Philip reviews Fierce Patriot: the Tangled Lives of William Tecumseh Sherman by Robert L. O'Connell (Random House, 2014)


Robert L. O'Connell offers a very readable biography of an important figure in American history, William Tecumseh Sherman. Without Sherman's contributions as a military leader and strategist during the Civil War, the United States could have lost the War. As General of the Army, after the War, he oversaw the suppression of the remaining Native American tribes, west of the Mississippi, to ensure the completion of the Trans-Continental and other railroads. With the railroads, Sherman knew the rest of the future United States would be settled by Americans thirsty for new lands.


O'Connell does a superb job of chronicling the life of a complicated and controversial man. Most of the book is devoted to Sherman's role in the Civil War, but O'Connell offers a detailed account of Sherman's complex relationship with his foster father, the politically powerful Thomas Ewing, and with his foster Ewing siblings, including Ellen, who he took as his wife, and with his brother by blood, John Sherman.


It is a well-written, fascinating book, one hard to put down.
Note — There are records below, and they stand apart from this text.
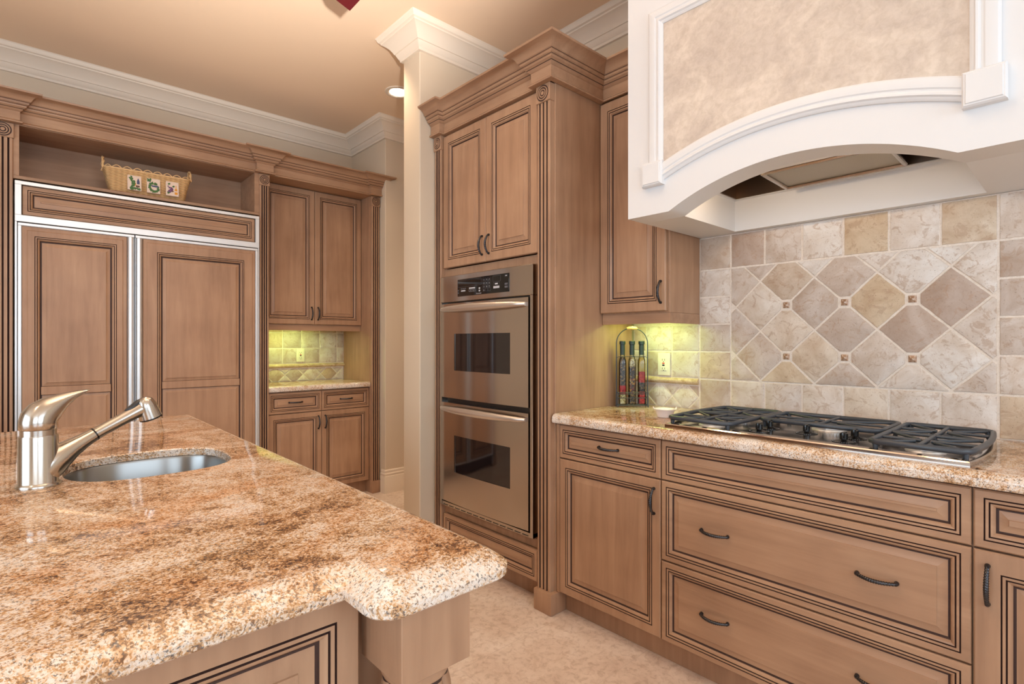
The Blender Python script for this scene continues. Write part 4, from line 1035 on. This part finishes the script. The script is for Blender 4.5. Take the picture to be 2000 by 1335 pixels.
for i, xc in enumerate((-0.078, 0.022, 0.124)):
    bm = BM(); box(bm, -0.036, 0.036, -0.004, 0.004, -0.048, 0.048, 0, 0.0015)
    tl = obj('picture_tile', bm, CERAMIC, BK, (xc, -0.0745, 0.074), (-0.12, 0, 0), label=('tile painted with leaves, a bottle and a glass', 'tile painted with a leaf wreath round a bowl', 'tile painted with purple grapes and a yellow bottle')[i])
    bm = BM(); y = -0.0046; rnd = random.Random(20 + i)
    if i == 0:
        for k in range(46): t = k / 46; disc(bm, -0.024 + 0.018 * math.sin(t * 3) + rnd.uniform(-0.006, 0.008), 0.036 - 0.078 * t + rnd.uniform(-0.006, 0.006), 0.006, 0.004, y - 0.00002 * k, 0, 7, rnd.uniform(0, 3))
        for k in range(16): disc(bm, -0.02 + 0.05 * k / 16, -0.037 + rnd.uniform(-0.005, 0.005), 0.006, 0.004, y - 0.001 - 0.00002 * k, 0, 7, rnd.uniform(0, 3))
        poly(bm, [(0.012, y, -0.006), (0.026, y, -0.006), (0.026, y, 0.012), (0.021, y, 0.030), (0.017, y, 0.030), (0.012, y, 0.012)], 3); disc(bm, 0.0, -0.008, 0.008, 0.011, y, 2); poly(bm, [(0.006, y, -0.026), (0.026, y, -0.026), (0.026, y, -0.014), (0.006, y, -0.014)], 4)
    elif i == 1:
        for k in range(60):
            a = 2 * PI * k / 60 * 0.86 + 0.9; disc(bm, 0.002 + 0.024 * math.cos(a) + rnd.uniform(-0.004, 0.004), -0.010 + 0.027 * math.sin(a) + rnd.uniform(-0.005, 0.005), 0.0065, 0.0045, y - 0.00002 * k, 0, 7, rnd.uniform(0, 3))
        for k in range(12): disc(bm, -0.022 + rnd.uniform(-0.01, 0.01), 0.034 + rnd.uniform(-0.008, 0.008), 0.006, 0.004, y - 0.0015 - 0.00002 * k, 0, 7, rnd.uniform(0, 3))
        poly(bm, [(-0.016, y - 0.002, 0.002), (0.028, y - 0.002, 0.002), (0.020, y - 0.002, -0.008), (-0.008, y - 0.002, -0.008)], 3)
    else:
        for k in range(30): t = k / 30; disc(bm, -0.020 + 0.026 * math.sin(t * 3.4) * (1 - t) + rnd.uniform(-0.006, 0.006), 0.010 - 0.040 * t + rnd.uniform(-0.005, 0.005), 0.0045, 0.0045, y - 0.00002 * k, 1, 8)
        for x, z in ((-0.018, 0.030), (0.006, 0.016), (-0.022, -0.030)): disc(bm, x, z, 0.008, 0.006, y - 0.001, 0, 7, 0.6)
        poly(bm, [(0.012, y, -0.012), (0.028, y, -0.012), (0.026, y, 0.0), (0.022, y, 0.004), (0.022, y, 0.024), (0.018, y, 0.024), (0.018, y, 0.004), (0.014, y, 0.0)], 2)
        poly(bm, [(0.012, y, -0.036), (0.028, y, -0.036), (0.028, y, -0.020), (0.012, y, -0.020)], 2); disc(bm, -0.002, -0.016, 0.010, 0.005, y, 4)
    obj('painted_picture', bm, [LEAF, GRAPE, AMBER, NAVY, plain('brown_glaze', lin(92, 58, 44), 0.4)], tl)

# ------------------------------------------------------------------ island
XI = -1.15
plan = [(XI, 0.715), (0.334, 0.715), (0.334, 0.617), (0.580, 0.617), (0.580, 2.800), (0.334, 2.800), (0.334, 2.705), (XI, 2.705)]
plan = round_corners(plan, [0, 0.0, 0.042, 0.045, 0.045, 0.042, 0.0, 0], 6)
SC = (0.256, 1.730)
def sup(rx, ry, z=None, n=56, e=0.72, c=SC):
    P = []
    for k in range(n):
        a = -2 * PI * k / n; P.append((c[0] + rx * math.copysign(abs(math.cos(a)) ** e, math.cos(a)), c[1] + ry * math.copysign(abs(math.sin(a)) ** e, math.sin(a))))
    return P if z is None else [(x, y, z) for x, y in P]
slab('countertop', plan, 'brown granite island countertop with undermount sink and faucet', EDGE, [(sup(0.187, 0.182), 0.914), (sup(0.1845, 0.1795), 0.911), (sup(0.184, 0.179), 0.892)])
bm = BM()
loops(bm, [sup(0.205, 0.200, 0.8905), sup(0.186, 0.181, 0.8905), sup(0.183, 0.178, 0.884), sup(0.178, 0.173, 0.78), sup(0.166, 0.161, 0.715), sup(0.14, 0.135, 0.698), sup(0.05, 0.05, 0.694), sup(0.04, 0.04, 0.690)], None, False, True)
SK = obj('sink', bm, STEELV, None, ang=0.9); tag(SK, 'stainless steel undermount sink in the granite island', 'sink')
bm = BM(); lathe(bm, [(0.040, 0.6905), (0.036, 0.693), (0.030, 0.691), (0.004, 0.6912)], 28, None, (SC[0], SC[1], 0)); obj('drain', bm, SILVER, SK)
IB = thing('kitchen_island', 'taupe wood kitchen island base with raised panel under granite top', 'kitchen island', (0, 0.768, 0))
bm = BM()   # hollow so the sink bowl hangs free; the corners are notched for the posts
box(bm, -1.08, 0.376, 0.0, 0.02, 0.1, 0.8735); box(bm, 0.356, 0.376, 0.02, 0.07, 0.1, 0.8735); box(bm, 0.356, 0.505, 0.05, 0.07, 0.1, 0.8735)
box(bm, -1.08, 0.505, 1.87, 1.89, 0.1, 0.8735); box(bm, -1.08, -1.06, 0.02, 1.87, 0.1, 0.8735); box(bm, 0.485, 0.505, 0.07, 1.87, 0.1, 0.8735); box(bm, -1.06, 0.485, 0.07, 1.87, 0.1, 0.12)
box(bm, -1.04, 0.45, 0.09, 1.85, 0.0, 0.1)
obj('carcass', bm, WV, IB)
for k in range(3):
    x1 = 0.374 - 0.485 * k; bm = BM(); panel(bm, x1 - 0.482, x1, 0.104, 0.868, rail=0.036, bev=0.026); obj('end_panel', bm, [WV, GLAZE], IB, ang=0.35)
def post(x, y, label):
    t = thing('island_post', label, 'post', (x, y, 0), 0); h = 0.060
    bm = BM(); box(bm, -h, h, -h, h, 0.757, 0.8735, 0, 0.0015)
    obj('square_cap', bm, WV, t, ang=0.4)
    bm = BM()
    def leaf(a, z):
        if not 0.45 < z < 0.735: return 1
        k = abs(math.sin(3 * a)) ; return 1 - 0.16 * (1 - k) ** 3
    lathe(bm, [(0.049, 0.7565), (0.052, 0.752), (0.052, 0.744), (0.049, 0.738), (0.0495, 0.733), (0.054, 0.715), (0.0565, 0.690), (0.056, 0.655), (0.051, 0.58), (0.043, 0.47), (0.036, 0.36), (0.036, 0.30)], 72,
          [0, 0, 0, 1, 0, 0, 0, 0, 0, 0, 0], mod=leaf)
    lathe(bm, [(0.036, 0.30), (0.050, 0.285), (0.050, 0.265), (0.040, 0.255), (0.046, 0.20)], 40)
    obj('turned_shaft', bm, [WV, GLAZE], t, ang=0.5)
    bm = BM(); box(bm, -h, h, -h, h, 0.0, 0.20, 0, 0.003); obj('square_foot', bm, WV, t)
post(0.4465, 0.708, 'turned taupe wood corner post under the near end of the island countertop')
# faucet
FA = thing('faucet', 'brushed nickel single-lever pull-out faucet on the granite island', 'faucet', (0.026, 1.624, 0.9143), math.radians(14))
bm = BM(); lathe(bm, [(0.0405, 0), (0.0405, 0.004), (0.0375, 0.007), (0.0360, 0.009), (0.0355, 0.112), (0.0345, 0.1145)], 48)
# swept branch grown out of the body
pts = [(0.004, 0, 0.028), (0.022, 0, 0.046), (0.042, 0, 0.062), (0.062, 0, 0.0755), (0.084, 0, 0.0885), (0.1055, 0, 0.1005)]
tube(bm, pts, [0.0345, 0.0340, 0.0290, 0.0225, 0.0180, 0.0155], 28, up=(0, 1, 0)); obj('body', bm, NICKEL, FA, ang=0.8)
bm = BM(); lathe(bm, [(0.0325, 0.1145), (0.0325, 0.127), (0.0315, 0.1275)], 40); obj('collar', bm, NICKEL, FA, ang=0.6)
bm = BM(); L = []
for z, xc, rx, ry, dz in ((0.1275, 0, 0.0335, 0.0335, 0), (0.1290, 0, 0.0350, 0.0350, 0), (0.1450, 0.000, 0.0350, 0.0350, 0.003), (0.1560, 0.003, 0.0335, 0.0338, 0.010), (0.1680, 0.012, 0.0290, 0.0310, 0.016), (0.1800, 0.026, 0.0220, 0.0270, 0.016), (0.1900, 0.041, 0.0160, 0.0225, 0.012), (0.1985, 0.057, 0.0115, 0.0180, 0.008), (0.2055, 0.074, 0.0085, 0.0150, 0.004), (0.2090, 0.086, 0.0060, 0.0135, 0.002), (0.2110, 0.094, 0.0030, 0.011, 0.001)):
    L.append([(xc + rx * math.cos(2 * PI * k / 36), ry * math.sin(2 * PI * k / 36), z - dz * math.cos(2 * PI * k / 36) * (1 if math.cos(2 * PI * k / 36) > 0 else 1.0)) for k in range(36)])
loops(bm, L, None, True, True); obj('lever', bm, NICKEL, FA, ang=1.0)
ax = Vector((0.119, 0, 0.0605)).normalized(); P0 = Vector((0.1055, 0, 0.1005))
bm = BM(); tube(bm, [P0 - ax * 0.0006, P0 + ax * 0.0026], 0.0159, 28, up=(0, 1, 0)); obj('joint_ring', bm, BLACK, FA)
bm = BM(); tube(bm, [P0 + ax * t for t in (0.0027, 0.02, 0.06, 0.095, 0.112)], [0.0150, 0.0145, 0.0150, 0.0165, 0.0180], 28, up=(0, 1, 0)); obj('spout_wand', bm, NICKEL, FA, ang=0.8)
hd = Vector((0.32, 0, -0.947)).normalized(); Hc = P0 + ax * 0.124 + Vector((0, 0, 0.010))
Q = Vector((0, 0, 1)).rotation_difference(hd).to_matrix().to_4x4()
bm = BM(); lathe(bm, [(0.004, -0.016), (0.013, -0.013), (0.019, -0.006), (0.0225, 0.006), (0.0245, 0.022), (0.0262, 0.040)], 36, None, tuple(Hc), M=Q); sh = obj('spray_head', bm, NICKEL, FA, ang=0.9)
bm = BM(); lathe(bm, [(0.0262, 0.0402), (0.0262, 0.0432), (0.024, 0.0445), (0.002, 0.0447)], 36, None, tuple(Hc), M=Q); obj('aerator_ring', bm, BLACK, sh)
bm = BM(); up_ = Vector((-ax.z, 0, ax.x)); cB = P0 + ax * 0.103 + up_ * 0.0165
L = []
for sc_, h_ in ((1.0, -0.004), (1.0, 0.0015), (0.86, 0.0045), (0.5, 0.006)):
    L.append([cB + ax * (0.026 * sc_ * math.cos(2 * PI * k / 24)) + Vector((0, 1, 0)) * (0.0095 * sc_ * math.sin(2 * PI * k / 24)) + up_ * (h_ + 0.0035 * math.cos(2 * PI * k / 24)) for k in range(24)])
loops(bm, L, None, True, True); obj('spray_button', bm, plain('dark_grey_rubber', lin(46, 46, 50), 0.4), FA, ang=0.8)

# ------------------------------------------------------------------ ceiling things
DL = thing('downlight', 'lit round recessed ceiling light beside the partition wall', 'ceiling light', (2.005, 3.409, H))
bm = BM(); lathe(bm, [(0.095, -0.0005), (0.094, -0.006), (0.078, -0.009), (0.066, -0.006), (0.060, -0.001)], 40, cap0=False, cap1=False); obj('trim_ring', bm, TRIMP, DL)
bm = BM(); lathe(bm, [(0.062, -0.002), (0.050, -0.008), (0.02, -0.012)], 32); obj('lens', bm, LIGHTMAT, DL, label='glowing lens')
FN = thing('ceiling_fan', 'dark red ceiling fan blade tip at the top edge of the picture', 'ceiling fan', (0.93, 1.62, 0))
bm = BM(); lathe(bm, [(0.07, 3.049), (0.07, 3.02), (0.02, 2.99), (0.014, 2.98), (0.014, 2.86), (0.05, 2.85), (0.11, 2.82), (0.12, 2.76), (0.10, 2.70), (0.03, 2.67)], 32); obj('motor', bm, PEWTER, FN, ang=0.7)
ba = math.atan2(0.66, 0.11)
for k in range(4):
    bm = BM(); a = ba + k * PI / 2
    sec = []
    outl = [(0.10, -0.035), (0.20, -0.062), (0.58, -0.070), (0.690, -0.055), (0.655, 0.02), (0.58, 0.070), (0.20, 0.060), (0.10, 0.035)]
    loops(bm, [[(x, y, 2.752 + y * 0.10 + dz) for x, y in outl] for dz in (0, 0.008)], None, True, True)
    obj('blade', bm, FANRED, FN, (0, 0, 0), (0, 0, a))
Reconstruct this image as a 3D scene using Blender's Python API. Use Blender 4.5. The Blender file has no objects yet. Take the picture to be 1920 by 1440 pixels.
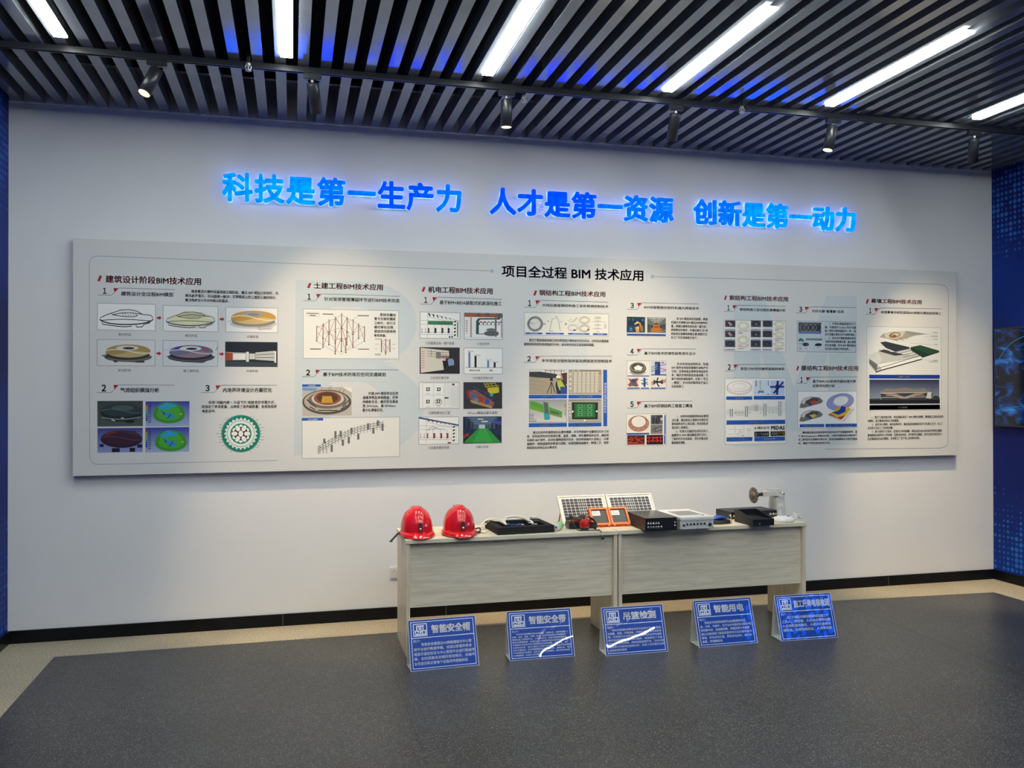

It is a good introduction to the life of Sherman for anyone not familiar with him.  But also one the student of Civil War history would find valuable.


One criticism of the book those readers already familiar with Sherman could have is that O'Connell is too sympathetic to Sherman. Sherman was ruthless and cruel in many ways, and some readers may find O'Connell too forgiving of the man whose policies had tragic consequences for Native Americans and for the millions of bison he ordered slaughtered to eliminate them as a food source for Native Americans.